Chronological: [in that same year]: Mormon does not name a year, but assumes that we understand that “in that same year” refers to the last noted event:
Mormon 1:18
18 And these Gadianton robbers, who were among the Lamanites, did infest the land, insomuch that the inhabitants thereof began to hide up their treasures in the earth; and they became slippery, because the Lord had cursed the land, that they could not hold them, nor retain them again.
Mormon 1:19
19 And it came to pass that there were sorceries, and witchcrafts, and magics; and the power of the evil one was wrought upon all the face of the land, even unto the fulfilling of all the words of Abinadi, and also Samuel the Lamanite.

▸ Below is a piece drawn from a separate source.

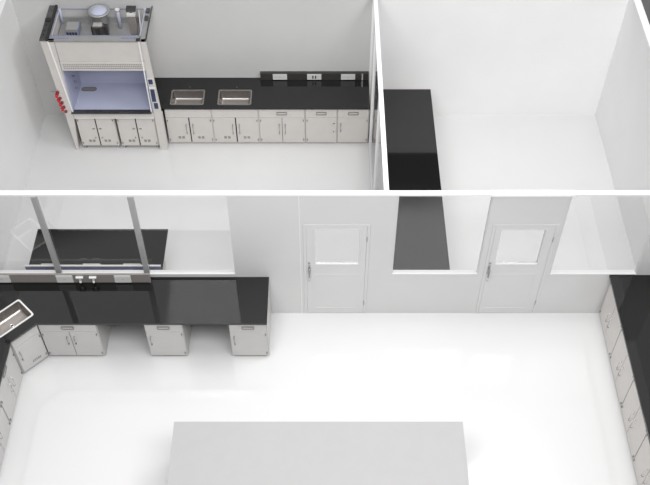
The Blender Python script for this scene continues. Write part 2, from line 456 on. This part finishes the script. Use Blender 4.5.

This creates an interesting contrast between the war in which Mormon will now be engaged and the previous. It is possible that there is a distinction in the composition of the enemy, with the previous combatants being Lamanites, and only now a combination of Lamanites and Gadianton robbers. This fits into our hypothesis that the Gadianton robbers were Teotihuacán military castes that had merged into various Lamanite peoples and influenced them to differing religion and increased militarism.
Social: Mormon implies much, and tells us little. The essential information is that he becomes the leader of the armies of the Nephites at a young age. What he does not tell us is perhaps some of the more important socio-cultural information we could have for the Nephites in the post-Messianic-visit era. Since he does not tell us, we must try to fill in the blanks.

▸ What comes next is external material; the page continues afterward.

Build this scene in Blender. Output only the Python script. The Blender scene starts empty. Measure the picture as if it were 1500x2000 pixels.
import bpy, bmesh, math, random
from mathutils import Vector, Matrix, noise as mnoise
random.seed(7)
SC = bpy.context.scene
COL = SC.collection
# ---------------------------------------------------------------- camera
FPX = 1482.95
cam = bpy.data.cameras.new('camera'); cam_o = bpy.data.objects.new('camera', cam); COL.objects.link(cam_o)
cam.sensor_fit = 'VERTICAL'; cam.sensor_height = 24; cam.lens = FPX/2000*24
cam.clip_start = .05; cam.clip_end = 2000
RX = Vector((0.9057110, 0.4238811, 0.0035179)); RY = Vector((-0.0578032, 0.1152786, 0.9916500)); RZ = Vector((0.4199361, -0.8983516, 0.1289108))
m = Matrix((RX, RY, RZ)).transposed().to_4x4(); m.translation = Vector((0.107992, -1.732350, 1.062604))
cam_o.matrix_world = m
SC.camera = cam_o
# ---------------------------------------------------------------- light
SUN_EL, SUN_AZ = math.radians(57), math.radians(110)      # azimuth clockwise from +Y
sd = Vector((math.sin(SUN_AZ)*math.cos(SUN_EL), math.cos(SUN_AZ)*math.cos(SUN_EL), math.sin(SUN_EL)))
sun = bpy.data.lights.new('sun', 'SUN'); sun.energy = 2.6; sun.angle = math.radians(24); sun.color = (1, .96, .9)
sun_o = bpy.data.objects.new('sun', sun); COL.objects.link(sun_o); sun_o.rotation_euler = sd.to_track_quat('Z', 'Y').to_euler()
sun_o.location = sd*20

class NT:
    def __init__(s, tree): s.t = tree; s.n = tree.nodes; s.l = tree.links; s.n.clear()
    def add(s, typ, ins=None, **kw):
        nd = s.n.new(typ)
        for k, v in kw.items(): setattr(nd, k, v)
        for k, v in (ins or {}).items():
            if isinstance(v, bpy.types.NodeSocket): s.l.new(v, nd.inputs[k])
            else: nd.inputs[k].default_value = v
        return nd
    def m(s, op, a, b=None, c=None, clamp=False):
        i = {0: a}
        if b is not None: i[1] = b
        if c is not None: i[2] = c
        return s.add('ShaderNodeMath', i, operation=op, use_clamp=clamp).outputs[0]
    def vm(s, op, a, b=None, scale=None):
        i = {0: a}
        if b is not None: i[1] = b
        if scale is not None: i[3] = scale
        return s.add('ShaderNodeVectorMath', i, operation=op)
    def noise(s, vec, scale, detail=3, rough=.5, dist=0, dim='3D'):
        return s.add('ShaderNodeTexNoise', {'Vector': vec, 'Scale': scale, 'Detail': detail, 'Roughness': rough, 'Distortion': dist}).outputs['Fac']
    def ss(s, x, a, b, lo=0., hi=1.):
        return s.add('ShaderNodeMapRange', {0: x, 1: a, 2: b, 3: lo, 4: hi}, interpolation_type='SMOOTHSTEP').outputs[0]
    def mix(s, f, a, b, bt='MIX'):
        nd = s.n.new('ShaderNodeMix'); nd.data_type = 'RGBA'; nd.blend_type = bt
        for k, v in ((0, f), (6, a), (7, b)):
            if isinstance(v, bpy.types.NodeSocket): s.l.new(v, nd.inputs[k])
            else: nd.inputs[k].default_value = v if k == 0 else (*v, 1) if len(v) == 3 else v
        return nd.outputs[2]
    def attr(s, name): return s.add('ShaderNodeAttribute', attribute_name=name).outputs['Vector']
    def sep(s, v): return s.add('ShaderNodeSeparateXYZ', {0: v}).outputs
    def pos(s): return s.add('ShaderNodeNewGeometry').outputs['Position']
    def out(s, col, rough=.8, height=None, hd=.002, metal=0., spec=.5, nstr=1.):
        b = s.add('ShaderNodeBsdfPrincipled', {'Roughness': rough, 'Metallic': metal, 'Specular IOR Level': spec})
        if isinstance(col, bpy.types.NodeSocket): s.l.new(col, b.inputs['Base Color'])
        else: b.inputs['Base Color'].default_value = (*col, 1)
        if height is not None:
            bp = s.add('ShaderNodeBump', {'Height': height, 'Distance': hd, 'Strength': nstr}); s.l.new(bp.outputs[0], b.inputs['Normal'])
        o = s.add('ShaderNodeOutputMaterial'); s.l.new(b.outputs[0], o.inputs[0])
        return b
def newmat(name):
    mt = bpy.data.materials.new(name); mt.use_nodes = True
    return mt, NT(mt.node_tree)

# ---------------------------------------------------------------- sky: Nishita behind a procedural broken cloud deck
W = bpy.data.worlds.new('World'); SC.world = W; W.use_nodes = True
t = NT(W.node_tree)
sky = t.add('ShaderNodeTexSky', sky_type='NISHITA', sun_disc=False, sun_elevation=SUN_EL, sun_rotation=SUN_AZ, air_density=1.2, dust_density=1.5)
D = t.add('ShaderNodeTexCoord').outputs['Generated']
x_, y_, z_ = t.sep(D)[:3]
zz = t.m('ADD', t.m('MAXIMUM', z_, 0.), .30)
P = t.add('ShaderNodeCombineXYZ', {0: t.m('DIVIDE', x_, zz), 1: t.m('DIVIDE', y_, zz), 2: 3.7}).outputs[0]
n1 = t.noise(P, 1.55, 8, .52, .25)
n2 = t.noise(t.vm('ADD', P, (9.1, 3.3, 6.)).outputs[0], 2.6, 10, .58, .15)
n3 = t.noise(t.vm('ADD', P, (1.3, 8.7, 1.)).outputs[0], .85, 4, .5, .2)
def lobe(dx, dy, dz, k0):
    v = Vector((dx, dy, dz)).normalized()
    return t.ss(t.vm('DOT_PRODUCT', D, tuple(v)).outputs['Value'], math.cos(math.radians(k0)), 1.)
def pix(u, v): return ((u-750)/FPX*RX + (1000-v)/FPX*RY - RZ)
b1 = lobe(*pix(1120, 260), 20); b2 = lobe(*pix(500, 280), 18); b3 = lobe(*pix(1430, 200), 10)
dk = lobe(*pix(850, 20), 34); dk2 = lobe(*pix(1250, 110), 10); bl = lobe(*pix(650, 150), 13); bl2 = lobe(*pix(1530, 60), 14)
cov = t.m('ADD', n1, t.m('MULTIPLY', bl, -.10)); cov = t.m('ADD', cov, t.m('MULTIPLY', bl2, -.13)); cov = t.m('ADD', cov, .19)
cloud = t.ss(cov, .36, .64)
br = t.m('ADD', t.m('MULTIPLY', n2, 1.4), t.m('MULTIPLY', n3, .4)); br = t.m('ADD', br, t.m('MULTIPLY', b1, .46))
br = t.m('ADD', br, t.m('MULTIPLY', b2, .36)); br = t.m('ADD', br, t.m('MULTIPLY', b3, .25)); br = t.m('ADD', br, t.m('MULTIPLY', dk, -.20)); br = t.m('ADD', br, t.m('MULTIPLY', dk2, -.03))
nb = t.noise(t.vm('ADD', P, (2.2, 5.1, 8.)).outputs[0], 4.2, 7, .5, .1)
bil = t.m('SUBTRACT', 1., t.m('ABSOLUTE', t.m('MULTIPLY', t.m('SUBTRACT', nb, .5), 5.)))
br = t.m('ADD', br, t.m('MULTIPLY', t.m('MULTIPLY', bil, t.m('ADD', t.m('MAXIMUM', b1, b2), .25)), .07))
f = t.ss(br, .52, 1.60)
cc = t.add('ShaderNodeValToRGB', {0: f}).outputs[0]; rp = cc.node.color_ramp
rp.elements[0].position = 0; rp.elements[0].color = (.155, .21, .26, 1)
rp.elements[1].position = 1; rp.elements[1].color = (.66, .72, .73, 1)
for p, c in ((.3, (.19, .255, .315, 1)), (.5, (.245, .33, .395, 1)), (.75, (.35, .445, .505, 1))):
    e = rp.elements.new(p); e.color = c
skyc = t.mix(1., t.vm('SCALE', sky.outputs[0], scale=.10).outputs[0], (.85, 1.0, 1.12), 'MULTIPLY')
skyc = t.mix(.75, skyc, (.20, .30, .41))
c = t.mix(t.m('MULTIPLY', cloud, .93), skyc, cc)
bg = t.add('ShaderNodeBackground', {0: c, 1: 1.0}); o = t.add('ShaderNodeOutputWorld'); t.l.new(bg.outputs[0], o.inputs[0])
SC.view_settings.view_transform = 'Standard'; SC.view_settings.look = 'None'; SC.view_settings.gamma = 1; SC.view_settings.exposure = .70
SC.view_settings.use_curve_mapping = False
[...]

The first thing that we learn from Mormon’s statement is that there is a single leader for a single army. When we combine this piece of information with the understanding that there are Nephites in Bountiful and Zarahemla as two named lands, and presumably a larger territory, this tells us that there has been re-established a Nephite political unit that has a unified leadership to which the various cities look for defense. This leads us to suspect that the Nephites had reestablished the reign of judges, as it is unlikely that they would have allowed kings given their antipathy to kings and the social meanings that were imported with the Mesoamerican kingship conceptions.
The second probable understanding is that there were men trained in the military rather than simply conscripted from their farming duties. Were this not so, there would be no reason to look to a young man as a general. With a decentralized and non-professional military, each unit would have had a leader, and the symbolic overall leader would go to respect and age, not to a young man. The only reason for selecting a young man is skill, and that skill would not only come from a professional military training, but a system sufficiently formalized that the members of that profession were recognized. Only with a professional and recognized training for military men would a man of Mormon’s age be within the scope of vision of those selecting a leader for the army.
Knowing that Mormon was in a military training, and that he had learned to read and write, further supports the hypothesis presented that both he and his father had been part of the court retainers of the Nephite political leader, and that the leader must have been Ammaron. Assuming that the Nephites were following Mesoamerican social structures, those who were in the courts, but not in the line of inheritance, were those most likely to be scribes. Their prominent social position would also place them in a position of visibility and social worthiness to be a leader of an army. The only facet remaining is the particular reason for selecting Mormon, and that would be a demonstrated skill that was respected by those making the choice of the leader of the armies.